Ah there’s the rub – recognizing terrorism (or as Janet Napolitano likes to refer to it as “man caused disaster”) as being the atrocity  that it is.  I think that the problem is that Obama intellectually sympathizes with terrorists – not with the actual terrorism that they commit – but with their political goals and aspirations. Obama and his crowd feels that terrorism is mainly our fault for not practicing the social work foreign policy (appeasement, redistribution of wealth) that he believes in. The obsession with  closing down Gitmo (shared by the monstrous John McCain), the jihad that quixotic  Eric Holder has been waging  for giving terrorists the same rights as American citizens, and the constant apologizing to the Islamic world – speaks of a mindset that is weak and cowardly.  Obama  may be liked by the world but he is neither feared or respected – and he does not deserve to be.

by Jonah Goldberg

It is always dangerous to mistake your ideological preferences for shrewd political strategy, but that is precisely what President Obama and his advisors have done with the War on Terror.

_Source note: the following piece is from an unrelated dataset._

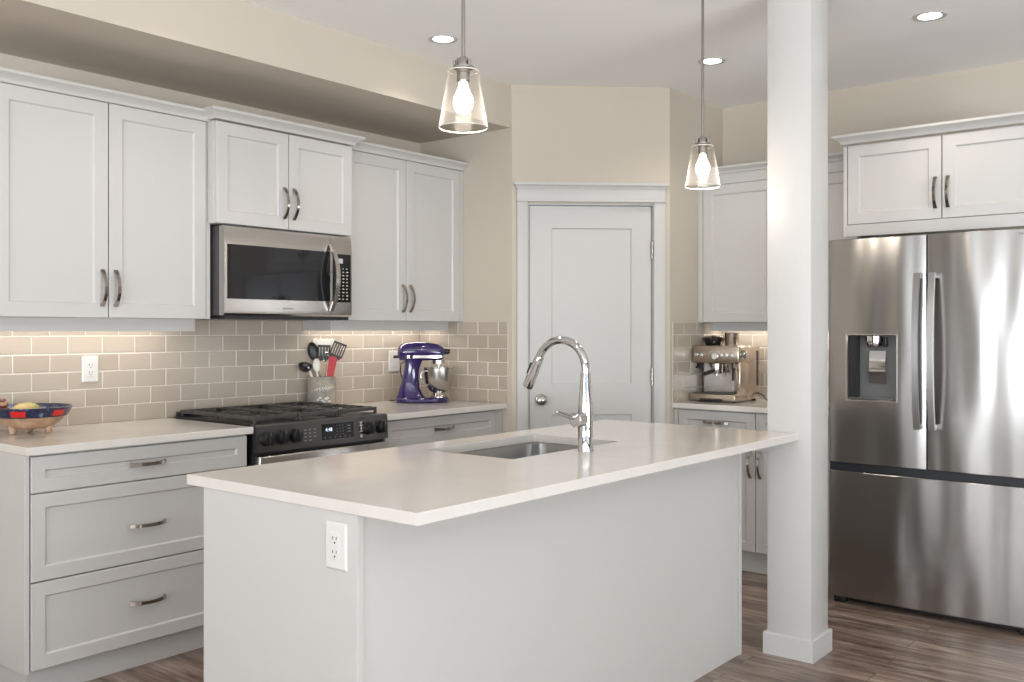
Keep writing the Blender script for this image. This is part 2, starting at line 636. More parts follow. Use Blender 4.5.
mb = slab_with_panels(D0, D1, 0.008, DZ, [(0.238 * SC, 0.72 * SC, 1.038, 1.940), (0.238 * SC, 0.72 * SC, 0.22, 0.862)], 0.036, 0.009, 0.004, 0.018)
door = struct(mb, 'door_1', 'trimwhite', (DA.x, DA.y, 0), DROT, smooth=False)
k = MB()
kx, kz = 0.175 * SC, 0.949
mxk = Matrix.Translation((kx, 0.018, kz)) @ Matrix.Rotation(PI / 2, 4, 'X')
k.lathe([(0.033, 0), (0.033, 0.004), (0.029, 0.009), (0.013, 0.012), (0.012, 0.03), (0.020, 0.036), (0.028, 0.045), (0.029, 0.054), (0.024, 0.064), (0.012, 0.068), (0.0, 0.069)], mx=mxk)
k.build('door_knob', 'nickel', door)
for hz in (0.25, 1.08, 1.815):
    h = MB().cyl((D1 + .003, .008, hz - .05), (D1 + .003, .008, hz + .05), .0085, seg=12, bev=.001)
    h.box(D1 - .004, D1 + .016, .0165, .0205, hz - .048, hz + .048)
    h.build('hinge', 'nickel', door)
# casing: legs, frieze board, bead and cap, jamb
c0a, c0b, c1a, c1b = 0.030 * SC, 0.092 * SC, 0.850 * SC, 0.918 * SC
mb = MB()
mb.box(c0a, c0b, -.018, -.0005, 0, DZ + .02, .0015).box(c1a, c1b, -.018, -.0005, 0, DZ + .02, .0015)
mb.box(c0b - .006, D0 - .003, .001, T, 0, DZ + .004).box(D1 + .003, c1a + .006, .001, T, 0, DZ + .004)
mb.box(D0 - .01, D1 + .01, .001, T, DZ + .004, DZ + .0115)
mb.box(c0a - .006, c1b + .006, -.028, -.0005, DZ + .018, DZ + .030, .004)
mb.box(c0a, c1b, -.020, -.0005, DZ + .030, DZ + .093, .001)
mb.molding([(c0a, -.0005), (c0a, -.020), (c1b, -.020), (c1b, -.0005)],
           [(0, DZ + .093), (0.004, DZ + .093), (0.006, DZ + .100), (0.014, DZ + .112), (0.018, DZ + .114), (0.018, DZ + .129), (0, DZ + .129)])
struct(mb, 'trim_1', 'trimwhite', (DA.x, DA.y, 0), DROT)

# ------------------------------------------------------------------ square column
PX0, PX1, PY0, PY1 = 3.76, 3.947, 1.495, 1.683
t = thing('support_column', 'square white floor-to-ceiling column at the right end of the island', 'column', ((PX0 + PX1) / 2, (PY0 + PY1) / 2, 0))
hx, hy = (PX1 - PX0) / 2, (PY1 - PY0) / 2
MB().box(-hx, hx, -hy, hy, 0.0005, CEIL - .0005, .003).build('shaft', 'trimwhite', t)
b = .013
mb = MB().loops([[(-hx - b, -hy - b, 0.0005), (hx + b, -hy - b, 0.0005), (hx + b, hy + b, 0.0005), (-hx - b, hy + b, 0.0005)],
                 [(-hx - b, -hy - b, .088), (hx + b, -hy - b, .088), (hx + b, hy + b, .088), (-hx - b, hy + b, .088)],
                 [(-hx - b + .004, -hy - b + .004, .093), (hx + b - .004, -hy - b + .004, .093), (hx + b - .004, hy + b - .004, .093), (-hx - b + .004, hy + b - .004, .093)]])
mb.build('base_trim', 'trimwhite', t, smooth=False)

# ------------------------------------------------------------------ cabinets


def shaker(name, x0, x1, z0, z1, parent, stile=0.057, y=0.0, t=0.02):
    return slab_with_panels(x0, x1, z0, z1, [(x0 + stile, x1 - stile, z0 + stile, z1 - stile)], t, 0.0085, 0.006, y).build(name, 'paint', parent, smooth=False)


def pull(parent, x, z, vertical, L=0.152, y=0.0):
    """arched flat bar pull with square feet"""
    mb = MB()
    n = 16
    pts = []
    for i in range(n + 1):
        s = -1 + 2 * i / n
        out = 0.030 * (1 - abs(s) ** 2.4) + 0.004 * (1 - abs(s))
        p = (s * L / 2, -out - 0.002)
        pts.append((x, y + p[1], z + p[0]) if vertical else (x + p[0], y + p[1], z))
    side = (1, 0, 0) if vertical else (0, 0, 1)
    rad = [1 + 0.35 * (abs(-1 + 2 * i / n) ** 4) for i in range(n + 1)]
    mb.tube(pts, rad, flat=(side, 0.0065, 0.0028))
    for s in (-1, 1):
        e = s * (L / 2 - .005)
        if vertical:
            mb.box(x - .0085, x + .0085, y - .005, y - .0002, z + e - .006, z + e + .006, .001)
        else:
            mb.box(x + e - .006, x + e + .006, y - .005, y - .0002, z - .0085, z + .0085, .001)
    return mb.build('handle', 'pull', parent, smooth=True, angle=30)


CROWN = [(0.0, 2.300), (0.010, 2.300), (0.013, 2.310), (0.020, 2.318), (0.036, 2.328), (0.046, 2.332), (0.046, 2.344), (0.0, 2.344)]
G = 0.0025


def wall_cabinet(label, loc, rz, W, D, z0, z1, doors, handle_z, crown_path, crown=CROWN, ztop=2.30, valance=None, frame_l=0.0, frame_r=0.0, name='wall_cabinet', handles=True, frieze=None, filler=None, body_x0=0.0):
    """local x along the front, front of the doors at y=0, depth +y"""
    t = thing(name, label, 'cabinet', loc, rz)
    MB().box(body_x0, W, .021, D, z0, ztop, .001).build('body', 'paint', t, smooth=False)
    for i, (a, b, hside) in enumerate(doors):
        d = shaker('door', a + G, b - G, z0 + .001, z1 - .0015, t)
        if hside:
            hx_ = (b - .029) if hside == 'r' else (a + .029)
            pull(d, hx_, handle_z, True)
    mb = MB()
    if crown_path:
        mb.molding(crown_path, crown).build('crown_molding', 'paint', t, angle=25)
    if valance:
        mb = MB()
        for bx in valance:
            mb.box(*bx, .001)
        mb.build('light_valance', 'paint', t, smooth=False)
    if frieze:
        MB().box(*frieze, .0015).build('frieze_board', 'paint', t, smooth=False)
    if filler:
        mb = MB()
        for bx in filler:
            mb.box(*bx, .001)
        mb.build('filler_strip', 'paint', t, smooth=False)
    return t


YU = 3.813   # front of the wall-cabinet doors
UB, UT = 1.401, 2.300
# left of the microwave
W = 2.503 - 1.555
wall_cabinet('white two-door wall cabinet at far left, above the painted bowl', (1.555, YU, 0), 0, W, YW - YU - .0005, UB, UT,
             [(.002, 2.018 - 1.555, 'r'), (2.018 - 1.555, 2.481 - 1.555, 'l')], 1.525,
             [(0, .366), (0, 0), (W, 0)],
             valance=[(0.0, W - .003, .122, .140, 1.345, UB)], filler=[(2.482 - 1.555, W, .004, .0205, UB, UT)])
# above the microwave
YM = 3.745
W = 3.296 - 2.4855
wall_cabinet('short white two-door wall cabinet directly above the microwave', (2.4855, YM, 0), 0, W, YW - YM - .0005, 1.836, UT,
             [(.002, W / 2, 'r'), (W / 2, W - .002, 'l')], 1.962,
             [(0, .066), (0, 0), (W, 0), (W, .066)], crown=[(q, z + .006) for q, z in CROWN], body_x0=.0195, filler=[(0, .019, .021, .0665, 1.836, UT)])
# right of the microwave
W = 4.2275 - 3.304
wall_cabinet('white two-door wall cabinet right of the microwave, above the purple mixer', (3.304, YU, 0), 0, W, YW - YU - .0005, UB, UT,
             [(.002, 3.751 - 3.304, 'r'), (3.751 - 3.304, 4.196 - 3.304, 'l')], 1.527,
             [(0, 0), (W, 0)], valance=[(.004, W - .002, .122, .140, 1.348, UB), (.004, .022, .140, YW - YU - .012, 1.348, UB)],
             filler=[(4.197 - 3.304, W, .002, .0205, UB, UT)])
# fridge-wall frames: local x = -Y (viewer's right), local y = +X (into the wall)
RZF = -PI / 2
XU = 5.195
W = YB - .001 - 1.80
wall_cabinet('white wall cabinet above the espresso machine, behind the column', (XU, YB - .001, 0), RZF, W, XF - XU - .0005, 1.397, 2.222,
             [(.030, .50, None), (.50, W - .002, None)], 1.52, [(0, 0), (W, 0)],
             crown=[(0.0, 2.284), (0.008, 2.284), (0.012, 2.296), (0.03, 2.308), (0.038, 2.311), (0.038, 2.323), (0.0, 2.323)], ztop=2.30,
             valance=[(.03, W, .10, .118, 1.345, 1.397)], frieze=(0.0, W, .002, .0208, 2.2225, 2.2845), filler=[(0, .029, .002, .0205, 1.397, 2.222)])
XC = 4.90
W = 1.776 - .824
t = wall_cabinet('white two-door cabinet directly above the steel refrigerator', (XC, 1.776, 0), RZF, W, XF - XC - .0005, 1.893, UT,
                 [(.020, 1.776 - 1.296, 'r'), (1.776 - 1.296, W - .020, 'l')], 2.022,
                 [(0, .285), (0, 0), (W, 0), (W, .5)], crown=[(q, z + .008) for q, z in CROWN], name='fridge_cabinet',
                 filler=[(0, .019, .002, .0205, 1.832, UT), (W - .019, W, .002, .0205, 1.832, UT), (.019, W - .019, .003, .0205, 1.832, 1.892)])


def base_cabinet(label, loc, rz, W, D, fronts, ztop, side_l=0.0, filler=None, zb=0.113, kick=0.065):
    t = thing('base_cabinet', label, 'cabinet', loc, rz)
    MB().box(side_l, W, .021, D, zb - .006, ztop, .001).build('body', 'paint', t, smooth=False)
    MB().box(side_l + .012 if side_l else .0, W, kick, D, 0.0005, zb - .007).build('toe_kick', 'paint', t, smooth=False)
    if side_l:
        mb = MB().box(0, side_l - .0005, .002, D, zb - .006, ztop, .001)
        mb.build('end_panel', 'paint', t, smooth=False)
    for f in fronts:
        kind, a, b, z0, z1, h = f
        d = shaker(kind, a + G, b - G, z0 + G, z1 - G, t, 0.05)
        if h:
            pull(d, h[0], h[1], h[2])
    if filler:
        mb = MB()
        for bx in filler:
            mb.box(*bx, .001)
        mb.build('filler_strip', 'paint', t, smooth=False)
    return t


YD = 3.510
X0 = 1.543
W = 2.489 - X0
a, b = 1.563 - X0, 2.487 - X0
hm = 2.019 - X0
base_cabinet('white three-drawer base cabinet left of the gas range', (X0, YD, 0), 0, W, YW - YD - .0005,
             [('drawer', a, b, 0.756, 0.893, (hm, 0.8225, False)), ('drawer', a, b, 0.434, 0.756, (hm, 0.581, False)), ('drawer', a, b, 0.113, 0.434, (hm, 0.277, False))],
             ZC - .0305, side_l=.018)
X0 = 3.298
W = 4.2275 - X0
b = 4.172 - X0
hm = 3.738 - X0
base_cabinet('white base cabinet right of the gas range, under the purple mixer', (X0, YD, 0), 0, W, YW - YD - .0005,
             [('drawer', 0.001, b, 0.745, 0.893, (hm, 0.8225, False)), ('door', 0.001, b / 2, 0.113, 0.745, (b / 2 - .03, .63, True)), ('door', b / 2, b, 0.113, 0.745, (b / 2 + .03, .63, True))],
             ZC - .0305, filler=[(b + .001, W, .003, .0205, .113, .893)])
XD = 4.90
W = YB - .001 - 1.80
s = YB - .001 - 2.262
base_cabinet('white base cabinet with drawers and doors under the espresso machine', (XD, YB - .001, 0), RZF, W, XF - XD - .0005,
             [('drawer', .026, s, 0.735, 0.893, ((.026 + s) / 2, .827, False)), ('drawer', s, W - .002, 0.735, 0.893, ((s + W) / 2, .827, False)),
              ('door', .026, s, 0.125, 0.735, (s - .029, .61, True)), ('door', s, W - .002, 0.125, 0.735, (s + .029, .61, True))],
             ZC - .0305, filler=[(0, .025, .003, .0205, .125, .893)], zb=.125)

# ------------------------------------------------------------------ countertops


def slab(poly, z0, z1, ch=0.002):
    """counter slab from a ccw polygon, eased edges"""
    def inset(p, d):
        n = len(p)
        out = []
        for i in range(n):
            a, b, c = Vector(p[i - 1]), Vector(p[i]), Vector(p[(i + 1) % n])
            d1, d2 = (b - a).normalized(), (c - b).normalized()
            n1, n2 = Vector((-d1.y, d1.x)), Vector((-d2.y, d2.x))
            o = (n1 + n2) / (1 + n1.dot(n2))
            out.append((b.x + o.x * d, b.y + o.y * d))
        return out
    q = inset(poly, ch)
    R = lambda pp, z: [(x, y, z) for x, y in pp]
    return MB().loops([R(q, z0), R(poly, z0 + ch), R(poly, z1 - ch), R(q, z1)])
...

On the right, the prevailing critique of the president’s approach to the War on Terror is that it is both deeply ideological and unserious. Obama remains fixated on the idea of closing Guantanamo, even if it means keeping irredeemable terrorists in U.S. prisons indefinitely. The administration initially banned the use of the term “War on Terror,” preferring the ridiculous bureaucratese “overseas contingency operations.” Homeland Security Secretary Janet Napolitano favors “man-caused disasters” to describe 9/11-style terrorism. Attorney General Eric Holder has decided to send self-professed 9/11 mastermind Khalid Sheikh Mohammed and four others to a civilian trial in New York City, allegedly without consulting anyone save his wife and brother.

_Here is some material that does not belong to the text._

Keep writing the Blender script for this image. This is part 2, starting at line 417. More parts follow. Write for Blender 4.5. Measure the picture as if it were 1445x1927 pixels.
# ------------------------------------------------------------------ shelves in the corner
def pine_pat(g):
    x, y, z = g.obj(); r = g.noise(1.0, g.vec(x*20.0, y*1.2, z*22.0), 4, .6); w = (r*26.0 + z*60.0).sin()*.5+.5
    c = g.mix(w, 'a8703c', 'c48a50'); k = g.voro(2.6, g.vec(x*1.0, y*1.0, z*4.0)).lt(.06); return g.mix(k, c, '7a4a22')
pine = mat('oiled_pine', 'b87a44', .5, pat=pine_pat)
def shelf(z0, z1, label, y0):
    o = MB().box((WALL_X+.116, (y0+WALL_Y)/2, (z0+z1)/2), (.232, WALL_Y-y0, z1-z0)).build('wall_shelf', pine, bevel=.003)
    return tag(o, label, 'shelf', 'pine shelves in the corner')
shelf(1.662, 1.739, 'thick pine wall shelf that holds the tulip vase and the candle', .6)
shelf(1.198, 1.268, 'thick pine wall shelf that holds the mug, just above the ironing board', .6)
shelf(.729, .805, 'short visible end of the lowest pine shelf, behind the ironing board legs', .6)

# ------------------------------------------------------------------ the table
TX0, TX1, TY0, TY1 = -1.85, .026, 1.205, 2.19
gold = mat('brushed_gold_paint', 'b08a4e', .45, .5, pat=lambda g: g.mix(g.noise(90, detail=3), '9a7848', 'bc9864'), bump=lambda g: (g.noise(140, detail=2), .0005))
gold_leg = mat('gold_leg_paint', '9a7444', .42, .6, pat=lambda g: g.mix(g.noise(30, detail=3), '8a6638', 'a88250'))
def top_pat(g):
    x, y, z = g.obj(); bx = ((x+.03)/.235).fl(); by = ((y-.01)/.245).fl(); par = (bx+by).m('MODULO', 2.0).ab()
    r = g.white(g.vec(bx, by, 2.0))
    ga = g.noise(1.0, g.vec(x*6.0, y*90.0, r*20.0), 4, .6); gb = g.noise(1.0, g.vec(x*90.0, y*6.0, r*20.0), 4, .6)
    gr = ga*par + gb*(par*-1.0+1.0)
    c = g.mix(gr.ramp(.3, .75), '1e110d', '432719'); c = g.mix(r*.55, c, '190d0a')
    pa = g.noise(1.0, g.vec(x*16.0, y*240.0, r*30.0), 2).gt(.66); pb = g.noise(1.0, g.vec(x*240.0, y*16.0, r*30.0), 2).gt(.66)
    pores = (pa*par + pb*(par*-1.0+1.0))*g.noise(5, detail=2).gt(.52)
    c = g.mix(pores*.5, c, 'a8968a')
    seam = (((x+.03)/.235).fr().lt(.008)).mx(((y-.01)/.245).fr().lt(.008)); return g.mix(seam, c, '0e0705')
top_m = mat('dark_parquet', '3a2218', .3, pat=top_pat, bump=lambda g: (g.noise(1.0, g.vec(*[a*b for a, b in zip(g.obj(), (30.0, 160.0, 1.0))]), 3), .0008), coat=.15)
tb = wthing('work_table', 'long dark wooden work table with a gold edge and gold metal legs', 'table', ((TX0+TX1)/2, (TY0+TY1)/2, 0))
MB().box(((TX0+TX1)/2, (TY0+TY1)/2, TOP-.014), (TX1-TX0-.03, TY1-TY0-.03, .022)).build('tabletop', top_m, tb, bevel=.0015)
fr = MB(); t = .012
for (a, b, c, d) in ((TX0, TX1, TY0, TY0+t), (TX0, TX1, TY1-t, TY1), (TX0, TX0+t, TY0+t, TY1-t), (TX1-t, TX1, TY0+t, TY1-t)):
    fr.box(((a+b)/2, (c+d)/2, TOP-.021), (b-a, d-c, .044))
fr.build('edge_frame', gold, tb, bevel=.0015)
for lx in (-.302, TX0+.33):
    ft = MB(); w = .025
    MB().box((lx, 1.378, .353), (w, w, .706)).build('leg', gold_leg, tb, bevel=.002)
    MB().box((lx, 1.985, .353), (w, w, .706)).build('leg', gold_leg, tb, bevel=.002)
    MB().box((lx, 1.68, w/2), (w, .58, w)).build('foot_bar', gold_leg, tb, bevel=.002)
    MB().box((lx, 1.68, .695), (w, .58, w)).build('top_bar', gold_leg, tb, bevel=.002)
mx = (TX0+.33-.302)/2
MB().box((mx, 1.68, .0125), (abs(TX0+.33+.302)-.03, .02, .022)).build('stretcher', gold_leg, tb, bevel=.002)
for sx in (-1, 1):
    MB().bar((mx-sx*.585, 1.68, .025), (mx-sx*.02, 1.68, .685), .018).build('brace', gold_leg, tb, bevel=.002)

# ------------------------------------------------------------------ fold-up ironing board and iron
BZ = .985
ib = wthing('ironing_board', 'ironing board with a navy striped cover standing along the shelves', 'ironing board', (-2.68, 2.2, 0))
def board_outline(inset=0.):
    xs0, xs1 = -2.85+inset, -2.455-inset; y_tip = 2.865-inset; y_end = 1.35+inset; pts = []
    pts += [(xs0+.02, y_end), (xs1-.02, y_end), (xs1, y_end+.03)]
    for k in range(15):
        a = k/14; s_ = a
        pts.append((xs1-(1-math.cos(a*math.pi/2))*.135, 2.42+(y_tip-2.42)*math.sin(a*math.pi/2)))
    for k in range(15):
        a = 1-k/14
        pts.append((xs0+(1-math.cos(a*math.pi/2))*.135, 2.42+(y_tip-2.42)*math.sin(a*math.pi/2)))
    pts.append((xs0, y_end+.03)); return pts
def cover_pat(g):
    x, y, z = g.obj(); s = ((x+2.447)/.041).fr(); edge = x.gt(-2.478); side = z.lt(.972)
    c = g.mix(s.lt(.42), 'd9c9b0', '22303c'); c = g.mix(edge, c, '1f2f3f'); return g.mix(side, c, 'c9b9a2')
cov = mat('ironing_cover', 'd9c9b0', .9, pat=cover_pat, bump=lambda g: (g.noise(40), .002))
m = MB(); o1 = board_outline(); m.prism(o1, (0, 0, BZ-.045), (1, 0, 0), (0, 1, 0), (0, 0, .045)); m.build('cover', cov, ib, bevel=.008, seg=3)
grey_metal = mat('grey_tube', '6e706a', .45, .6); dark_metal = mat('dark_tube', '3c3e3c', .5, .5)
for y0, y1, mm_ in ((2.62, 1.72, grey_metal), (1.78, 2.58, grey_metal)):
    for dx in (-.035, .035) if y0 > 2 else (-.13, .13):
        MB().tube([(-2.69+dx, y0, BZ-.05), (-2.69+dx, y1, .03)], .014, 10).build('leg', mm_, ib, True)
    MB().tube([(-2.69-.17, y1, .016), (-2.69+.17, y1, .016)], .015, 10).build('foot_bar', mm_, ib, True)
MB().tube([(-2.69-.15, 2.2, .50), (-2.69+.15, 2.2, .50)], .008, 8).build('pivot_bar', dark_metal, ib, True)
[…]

After the Fort Hood shootings and again after the foiled Christmas Day attack by “suspect” Umar Farouk Abdulmutallab, the president’s initial response was to look at the incidents through the now-familiar ideological prism. These were “isolated” attacks from individual “extremists.”

Admirably, Obama was quick to correct the record about Abdulmutallab, contradicting Napolitano’s initial contention that “the system worked.” Rather, Obama admitted, there was “systemic failure.” Since then, the media have reported that Abdulmutallab’s arrest and interrogation were as flawed as the system that let him on the plane. FBI agents interviewed the jihadist for only 50 minutes, according to the Associated Press, before he was read his Miranda rights and lawyered up, and no one even bothered to consult with Obama’s national-security team.

Meanwhile, pro-Obama pundits have been rolling out a revealing argument: Terrorism happens; get over it. For instance, Time’s Peter Beinart and Newsweek’s Fareed Zakaria argue that the American response to the Christmas Day bomber was “hysteria” or “panic.” Both say that the threat from al-Qaeda is overblown and distracts us from smart policies and more important priorities.

Whatever the merits of these arguments and Obama’s responses, one thing is becoming clear: They amount to awful politics. One of Scott Brown’s biggest applause lines leading up to the special election last week was that “in dealing with terrorists, our tax dollars should pay for weapons to stop them, not lawyers to defend them.”